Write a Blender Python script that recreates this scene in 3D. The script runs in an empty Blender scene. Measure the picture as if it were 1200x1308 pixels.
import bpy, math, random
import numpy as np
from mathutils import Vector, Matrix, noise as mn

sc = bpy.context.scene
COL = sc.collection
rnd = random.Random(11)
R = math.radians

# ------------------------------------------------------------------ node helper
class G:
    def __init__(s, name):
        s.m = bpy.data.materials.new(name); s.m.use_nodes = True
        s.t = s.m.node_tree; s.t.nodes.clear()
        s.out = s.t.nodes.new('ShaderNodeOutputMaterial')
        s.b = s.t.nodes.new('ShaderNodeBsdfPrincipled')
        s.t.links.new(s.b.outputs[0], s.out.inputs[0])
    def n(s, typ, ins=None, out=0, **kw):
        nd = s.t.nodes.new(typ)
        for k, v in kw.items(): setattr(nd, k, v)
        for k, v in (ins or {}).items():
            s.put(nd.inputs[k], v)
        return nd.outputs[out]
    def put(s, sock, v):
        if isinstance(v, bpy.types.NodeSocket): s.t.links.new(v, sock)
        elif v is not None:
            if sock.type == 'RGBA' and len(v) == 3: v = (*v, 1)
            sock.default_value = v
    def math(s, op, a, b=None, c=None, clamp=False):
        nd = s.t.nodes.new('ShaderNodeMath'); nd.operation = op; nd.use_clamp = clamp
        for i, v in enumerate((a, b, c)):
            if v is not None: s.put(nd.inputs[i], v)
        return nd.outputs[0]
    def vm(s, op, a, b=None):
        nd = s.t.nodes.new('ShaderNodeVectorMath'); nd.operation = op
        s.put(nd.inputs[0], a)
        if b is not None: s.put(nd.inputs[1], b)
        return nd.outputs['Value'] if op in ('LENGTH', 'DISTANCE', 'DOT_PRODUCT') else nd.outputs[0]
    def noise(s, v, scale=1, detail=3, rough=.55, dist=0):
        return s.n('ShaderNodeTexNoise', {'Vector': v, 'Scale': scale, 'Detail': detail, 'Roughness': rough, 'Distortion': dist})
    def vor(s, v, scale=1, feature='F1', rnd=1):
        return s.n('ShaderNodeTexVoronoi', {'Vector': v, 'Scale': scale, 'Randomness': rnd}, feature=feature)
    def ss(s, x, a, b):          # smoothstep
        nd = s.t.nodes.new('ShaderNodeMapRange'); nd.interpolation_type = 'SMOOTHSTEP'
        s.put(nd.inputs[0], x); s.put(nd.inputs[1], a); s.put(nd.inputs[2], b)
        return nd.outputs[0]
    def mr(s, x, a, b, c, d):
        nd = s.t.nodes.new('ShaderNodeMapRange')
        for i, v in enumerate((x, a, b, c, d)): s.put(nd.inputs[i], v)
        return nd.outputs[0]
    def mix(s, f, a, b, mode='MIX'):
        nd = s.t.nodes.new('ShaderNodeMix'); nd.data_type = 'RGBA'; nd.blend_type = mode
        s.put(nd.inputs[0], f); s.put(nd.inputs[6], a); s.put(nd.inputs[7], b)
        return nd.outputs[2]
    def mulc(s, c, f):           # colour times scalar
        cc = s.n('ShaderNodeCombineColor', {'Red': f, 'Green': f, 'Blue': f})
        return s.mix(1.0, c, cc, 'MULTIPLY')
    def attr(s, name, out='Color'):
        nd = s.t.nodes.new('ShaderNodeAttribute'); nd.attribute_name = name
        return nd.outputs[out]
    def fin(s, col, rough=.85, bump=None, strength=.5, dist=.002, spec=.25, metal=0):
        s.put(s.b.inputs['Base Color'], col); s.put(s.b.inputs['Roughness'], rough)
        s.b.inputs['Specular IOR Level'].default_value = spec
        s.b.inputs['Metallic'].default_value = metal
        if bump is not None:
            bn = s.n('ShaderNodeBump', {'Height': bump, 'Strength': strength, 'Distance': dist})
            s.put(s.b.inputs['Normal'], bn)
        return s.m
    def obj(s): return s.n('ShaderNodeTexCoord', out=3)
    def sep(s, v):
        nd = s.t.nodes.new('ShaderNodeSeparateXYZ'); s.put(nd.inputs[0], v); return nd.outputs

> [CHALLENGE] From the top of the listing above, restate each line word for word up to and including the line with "R = math.radians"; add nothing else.

> [COMPLETE OUTPUT]
Write a Blender Python script that recreates this scene in 3D. The script runs in an empty Blender scene. Measure the picture as if it were 1200x1308 pixels.
import bpy, math, random
import numpy as np
from mathutils import Vector, Matrix, noise as mn

sc = bpy.context.scene
COL = sc.collection
rnd = random.Random(11)
R = math.radians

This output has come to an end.